Di Indonesia sendiri, pengertian korupsi telah dijelaskan dalam 13 buah pasal dalam UU No. 20 Tahun 2001 tentang Pemberantasan Tindak Pidana Korupsi. Pasal tersebut mengartikan tindak pidana korupsi meliputi unsur-unsur berupa perbuatan melawan hukum, penyalahgunaan kewenangan, kesempatan atau sarana memperkaya diri sendiri, orang lain, atau korporasi,  dan merugikan keuangan negara atau perekonomian negara. Pasal tersebut juga mengatakan ada 30 delik tindak pidana korupsi yang dikategorikan menjadi tujuh jenis. Ketujuh jenis tersebut meliputi kerugian keuangan negara, suap-menyuap, penggelapan dalam jabatan, pemerasan, perbuatan curang, benturan kepentingan dengan pengadaan, dan gratifikasi.

Wakil Menteri Hukum dan HAM Indonesia berpendapat, seseorang atau lembaga yang bisa dikatakan sebagai pelaku korupsi adalah pejabat publik dan penyelenggara negara. Konferensi PBB mengenai anti korupsi menjabarkan bahwa tidak hanya pejabat publik dan penyelanggara negara  saja yang termasuk dalam kualifikasi tersebut, melainkan juga mereka yang menjalankan fungsi publik misalnya, dokter, guru, dan dosen.

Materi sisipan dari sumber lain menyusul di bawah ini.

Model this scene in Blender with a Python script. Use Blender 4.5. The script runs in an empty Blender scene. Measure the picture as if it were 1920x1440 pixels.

Membahas mengenai bagaimana penyelanggara publik, khususnya  penegak keadilan atau lembaga keadilan melakukan tindak pidana korupsi. Bagaimana jadinya jika seorang yang bertugas menegakkan keadilan, yang seharusnya lebih tahu dan lebih paham mengenai tindak pidana korupsi tetapi malah melakukan korupsi itu sendiri?. Ternyata hal ini benar-benar ada dan terjadi, dibuktikan dengan beberapa kasus korupsi yang terjadi di lingkungan Mahkamah Agung (MA) Indonesia. Salah satu contoh kasus yang paling dikenal adalah kasus suap mantan Sekretaris MA, Nurhadi pada tahun 2020. Nurhadi dan Rezky terbukti menerima suap dari Direktur Utama PT Multicon Indrajaya Terminal (MIT) 2014-2016. Suap yang dilakukan terkait dengan kepengurusan dua perkara hukum yang membelitnya. Selain itu Nurhadi dan Rezky juga terbukti menerima gratifikasi sebanyak Rp 13,787 miliar dari sejumlah pihak yang berperkara, baik di tingkat pertama, banding, kasasi, maupun peninjauan kembali. Kasus lain juga terjadi baru-baru ini kepada Hakim Agung Sudrajad Dimyanti yang menjadi tersangka penerimaan suap dalam gugatan perdata dan pidana terkait aktivitas koperasi Intidana pada tahun 2022.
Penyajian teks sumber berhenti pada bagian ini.